La Terra dei Fuochi è già successo. È questa la differenza con la TAV. La TAV, in Val di Susa, la stanno facendo succedere. Qua è già successa e l’ordine del giorno sarebbe quello di avviare una bonifica e un risarcimento per tutte le famiglie colpite dal danno. Abbiamo visto che l’ILVA di Taranto, pur essendo stata considerata colpevole di spargimento di veleni, è stata esentata dal rimborso, da una legge dello Stato, da una legge del Governo. Quindi non mi fido del fatto che succeda qualcosa di analogo, di buono. Però il da farsi è questo: bonificare, rimborsare e risarcire.
“In Francia esistono i cittadini, delle personalità che si pronunciano sugli affari del mondo e incidono come opinione pubblica sulla politica. Da noi no.”
Ci sono state due reazioni totalmente opposte in Italia dopo i fatti di Parigi e la strage di Charlie Hebdo, e dopo la tua incriminazione per “istigazione a delinquere”. In Francia, invece, no.

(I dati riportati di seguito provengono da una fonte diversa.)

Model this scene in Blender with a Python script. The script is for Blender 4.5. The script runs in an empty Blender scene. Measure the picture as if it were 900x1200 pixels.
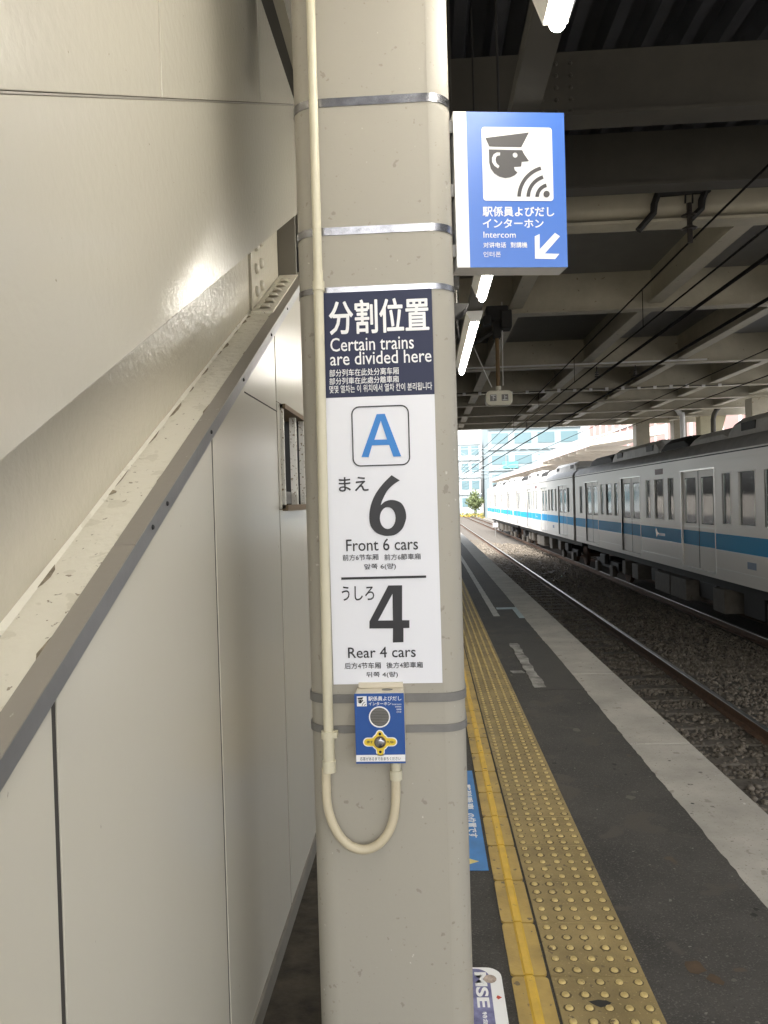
import bpy, bmesh, math, random
import numpy as np
from mathutils import Vector
random.seed(7); rng = np.random.default_rng(7)
S = bpy.context.scene
COL = S.collection
R = math.radians

# ------------------------------------------------------------------ camera
CAM = Vector((0, 0, 1.6)); FPX = 900.0; ROLL = .028
_R0 = Vector((1, 0, -ROLL)).normalized(); _U0 = Vector((ROLL, 0, 1)).normalized()
CF = (Vector((0, 1, 0)) - _R0*(50/FPX) - _U0*(13/FPX)).normalized()
CR = (_R0 - CF*_R0.dot(CF)).normalized(); CU = CR.cross(CF)
cd = bpy.data.cameras.new('camera'); cam = bpy.data.objects.new('camera', cd); COL.objects.link(cam)
cd.sensor_fit = 'VERTICAL'; cd.sensor_height = 24; cd.lens = 24*FPX/1200; cd.clip_start = .05; cd.clip_end = 2000
from mathutils import Matrix
cam.matrix_world = Matrix(((CR.x, CU.x, -CF.x, CAM.x), (CR.y, CU.y, -CF.y, CAM.y), (CR.z, CU.z, -CF.z, CAM.z), (0, 0, 0, 1)))
S.camera = cam
# ------------------------------------------------------------------ light
SUN_EL, SUN_AZ = R(52), R(207)          # azimuth of the sun measured from +Y clockwise
w = bpy.data.worlds.new('World'); S.world = w; w.use_nodes = True
nt = w.node_tree; sky = nt.nodes.new('ShaderNodeTexSky'); sky.sky_type = 'NISHITA'; sky.sun_disc = False
sky.sun_elevation = SUN_EL; sky.sun_rotation = SUN_AZ; sky.air_density = 1.0; sky.dust_density = 5.0; sky.ozone_density = .5
hs = nt.nodes.new('ShaderNodeHueSaturation'); hs.inputs['Saturation'].default_value = .22
nt.links.new(sky.outputs[0], hs.inputs['Color']); nt.links.new(hs.outputs[0], nt.nodes['Background'].inputs[0]); nt.nodes['Background'].inputs[1].default_value = .15
sl = bpy.data.lights.new('sun', 'SUN'); sl.energy = .75; sl.angle = R(14); sl.color = (1, .95, .88)
so = bpy.data.objects.new('sun', sl); COL.objects.link(so)
sd = Vector((math.sin(SUN_AZ)*math.cos(SUN_EL), math.cos(SUN_AZ)*math.cos(SUN_EL), math.sin(SUN_EL)))
so.rotation_euler = sd.to_track_quat('Z', 'Y').to_euler(); so.location = (0, -5, 30)
S.view_settings.view_transform = 'Standard'; S.view_settings.look = 'None'; S.view_settings.gamma = 1
S.view_settings.exposure = 2.4
LAMP_E = 9.5
S.cycles.max_bounces = 10; S.cycles.diffuse_bounces = 6; S.cycles.transparent_max_bounces = 16

# ------------------------------------------------------------------ materials
def mat(name, col, rough=.6, metal=0, var=0, vscale=4, bump=0, bscale=40, stretch=(1, 1, 1), emit=None, estr=0, col2=None, spots=None, coat=0, spec=.5):
    m = bpy.data.materials.new(name); m.use_nodes = True; n = m.node_tree.nodes; l = m.node_tree.links
    b = n['Principled BSDF']; b.inputs['Roughness'].default_value = rough; b.inputs['Metallic'].default_value = metal
    b.inputs['Specular IOR Level'].default_value = spec
    if coat: b.inputs['Coat Weight'].default_value = coat; b.inputs['Coat Roughness'].default_value = .12
    c = (*col, 1); b.inputs['Base Color'].default_value = c
    if emit: b.inputs['Emission Color'].default_value = (*emit, 1); b.inputs['Emission Strength'].default_value = estr
    tc = n.new('ShaderNodeTexCoord'); mp = n.new('ShaderNodeMapping'); mp.inputs['Scale'].default_value = stretch
    l.new(tc.outputs['Object'], mp.inputs['Vector'])
    cur = None
    if var or col2:
        t = n.new('ShaderNodeTexNoise'); t.inputs['Scale'].default_value = vscale; t.inputs['Detail'].default_value = 8; t.inputs['Roughness'].default_value = .65
        l.new(mp.outputs[0], t.inputs['Vector'])
        r = n.new('ShaderNodeValToRGB'); r.color_ramp.elements[0].position = .3; r.color_ramp.elements[1].position = .72
        r.color_ramp.elements[0].color = (*[x*(1-var) for x in col], 1)
        r.color_ramp.elements[1].color = (*(col2 or [min(1, x*(1+var)) for x in col]), 1)
        l.new(t.outputs['Fac'], r.inputs[0]); cur = r.outputs[0]
        mr = n.new('ShaderNodeMapRange'); mr.inputs[3].default_value = rough*.85; mr.inputs[4].default_value = min(1, rough*1.15)
        l.new(t.outputs['Fac'], mr.inputs[0]); l.new(mr.outputs[0], b.inputs['Roughness'])
    if spots:                       # (scale, threshold, colour): specks of dirt, gum and chips
        for sc_, th, pc in spots:
            v = n.new('ShaderNodeTexNoise'); v.inputs['Scale'].default_value = sc_; v.inputs['Detail'].default_value = 3
            l.new(mp.outputs[0], v.inputs['Vector'])
            rr = n.new('ShaderNodeMapRange'); rr.inputs[1].default_value = th; rr.inputs[2].default_value = th+.03
            l.new(v.outputs['Fac'], rr.inputs[0])
            mx = n.new('ShaderNodeMix'); mx.data_type = 'RGBA'; l.new(rr.outputs[0], mx.inputs[0])
            if cur: l.new(cur, mx.inputs[6])
            else: mx.inputs[6].default_value = c
            mx.inputs[7].default_value = (*pc, 1); cur = mx.outputs[2]
    if cur: l.new(cur, b.inputs['Base Color'])
    if bump:
        t2 = n.new('ShaderNodeTexNoise'); t2.inputs['Scale'].default_value = bscale; t2.inputs['Detail'].default_value = 6
        l.new(mp.outputs[0], t2.inputs['Vector'])
        bp = n.new('ShaderNodeBump'); bp.inputs['Strength'].default_value = bump; bp.inputs['Distance'].default_value = .01
        l.new(t2.outputs['Fac'], bp.inputs['Height']); l.new(bp.outputs[0], b.inputs['Normal'])
    return m

def glass_mat(name, tint, spec_rough=.05):
    m = bpy.data.materials.new(name); m.use_nodes = True; n = m.node_tree.nodes; l = m.node_tree.links
    n.remove(n['Principled BSDF']); out = n['Material Output']
    tr = n.new('ShaderNodeBsdfTransparent'); tr.inputs[0].default_value = (*tint, 1)
    gl = n.new('ShaderNodeBsdfGlossy'); gl.inputs['Roughness'].default_value = spec_rough
    fr = n.new('ShaderNodeFresnel'); fr.inputs[0].default_value = 1.6
    mx = n.new('ShaderNodeMixShader'); l.new(fr.outputs[0], mx.inputs[0]); l.new(tr.outputs[0], mx.inputs[1]); l.new(gl.outputs[0], mx.inputs[2])
    l.new(mx.outputs[0], out.inputs[0]); return m

M = {}
M['pillar'] = mat('pillar_paint', (.378, .355, .30), .52, bump=.05, bscale=45, spots=[(38, .69, (.29, .265, .22)), (55, .72, (.56, .54, .48)), (80, .68, (.31, .285, .235)), (11, .70, (.345, .32, .265))])
M['panel'] = mat('cladding_paint', (.50, .47, .39), .2, bump=.10, bscale=42, spots=[(70, .74, (.25, .22, .17))])
M['lowpanel'] = mat('wall_panel_paint', (.59, .56, .475), .25, bump=.10, bscale=3.2, stretch=(1, 1.4, .4), spots=[(60, .76, (.25, .22, .17))])
M['stringer'] = mat('stringer_paint', (.52, .48, .385), .2, bump=.22, bscale=42, spots=[(45, .77, (.3, .25, .18))])
M['flange'] = mat('flange_paint', (.72, .68, .57), .42, bump=.4, bscale=45, spots=[(22, .60, (.64, .60, .49)), (75, .68, (.30, .25, .18))])
M['flash_top'] = mat('flashing_steel', (.34, .31, .265), .42, metal=.3, bump=.05, bscale=60, spots=[(60, .72, (.5, .47, .4))])
M['flash_face'] = mat('flashing_face', (.25, .25, .25), .42, metal=.6, var=.12, vscale=7, bump=.05, bscale=60)
M['ring'] = mat('dirt_ring', (.12, .088, .04), .8)
M['grime'] = mat('grime', (.27, .225, .16), .9, var=.5, vscale=40)
M['joint'] = mat('joint_sealant', (.05, .045, .04), .9)
M['skirt'] = mat('skirting_paint', (.20, .185, .155), .6, var=.15, vscale=10)
M['steel'] = mat('bright_steel', (.36, .36, .38), .26, metal=1, var=.3, vscale=18, bump=.08, bscale=30)
M['band'] = mat('grey_band', (.20, .195, .185), .5, metal=.2, var=.12, vscale=15)
M['pvc'] = mat('cream_plastic', (.62, .58, .44), .4, var=.05, vscale=10)
M['pvc2'] = mat('cream_hose', (.60, .53, .38), .45, var=.08, vscale=14)
M['signwhite'] = mat('sign_white', (.79, .80, .85), .4)
M['lightwhite'] = mat('sign_white_acrylic', (.86, .86, .86), .3)
M['navy'] = mat('sign_navy', (.036, .042, .085), .5, spec=.25)
M['ink'] = mat('sign_black', (.022, .022, .026), .45)
M['inkgrey'] = mat('sign_dark_grey', (.07, .065, .065), .45)
M['ablue'] = mat('letter_blue', (.03, .22, .62), .45)
M['sblue'] = mat('sign_blue', (.07, .19, .62), .3)
M['bblue'] = mat('box_blue', (.02, .085, .32), .4, var=.06, vscale=20)
M['byellow'] = mat('label_yellow', (.80, .58, .05), .45)
M['boxbeige'] = mat('box_beige', (.66, .60, .48), .45, var=.05, vscale=20)
M['grille'] = mat('grille_grey', (.13, .125, .115), .5, metal=.4)
M['black'] = mat('black', (.012, .012, .012), .5)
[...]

Non sono comparabili le due cose. Una riguarda una strage di una redazione intera, l’altra l’incriminazione per delle frasi che ho detto. In Francia esiste un’opinione pubblica. In Francia, cioè, esistono dei cittadini e delle personalità che regolarmente si pronunciano sugli affari del mondo e quindi incidono come opinione pubblica sulle decisioni e sul comportamento della politica. Da noi non c’è questa opinione pubblica. Riassume l’atteggiamento nei confronti del mio caso quello di un intellettuale che in una sua pagina ha scritto e ripetuto che le mie opinioni sulla TAV sono inopportune. Di questo si tratta: di opportunismo. Quelli sanno quali sono le opinioni opportune, cioè quelle che non disturbano nessuno: non rivolgono la parola al conducente, diciamo, e si comportano bene. E poi ci sarebbero delle opinioni non opportune. Se questo è lo stato delle definizioni in Italia è giusto che questi opportunisti stiano rimpannucciati a casa loro e non si impiccino di questi casi.
Dovessi risultare colpevole hai detto che non farai appello.
Ma perché non lo dico due volte. Ho avuto tutte le possibilità per esprimere al di fuori di quell’aula, perché è quello che mi riguarda, perché quella parola in quell’aula è imprigionata ma fuori è libera – ho avuto tutte le possibilità di esprimere le mie opinioni su questa faccenda, quindi non andrò a disturbare una seconda aula di tribunale. Insomma, la Parola Contraria 2 non la facciamo. Buona la prima.
Qual è la tua speranza dopo tutta questa vicenda?
Io penso che in qualunque modo questo processo andrà sarò riuscito a dare sufficientemente fastidio anche da condannato che non ci riproveranno più – ammesso che se ne trovi un altro – a incriminare uno scrittore o una persona per “istigazione” a commettere reati. Un reato che è previsto dal Codice Fascista del 1930.
“Il sentimento del sacro, a Napoli, non proviene dal cielo, ma dal sottosuolo, è un sentimento della terra, del tellurico”
Nei tuoi libri, in particolare in Montedidio, hai sempre parlato di una Napoli religiosa con uno spiccato senso del sacro.
Io credo che il sentimento del sacro, a Napoli, non provenga dal cielo, ma dal sottosuolo. Questo è un sentimento che proviene dalla terra, dal tellurico. Dall’avere a che fare con terremoti e con eruzioni. Perciò il santo patrono Gennaro è specialista in eruzioni, capace di fermare la lava. C’è un culto dei morti che li tieni vicini e che si occupa del sottosuolo dei morti. Napoli poi è una città doppia: ha tutta una seconda superficie, una seconda cubatura sotto. Il sentimento del sacro a noi è nato dalla terra. Risentiamo di questo e perciò è un sentimento antichissimo, sul quale il cristianesimo ha messo la sua coperta e la sua interpretazione. Ma è molto più antico, proprio perché è geologico.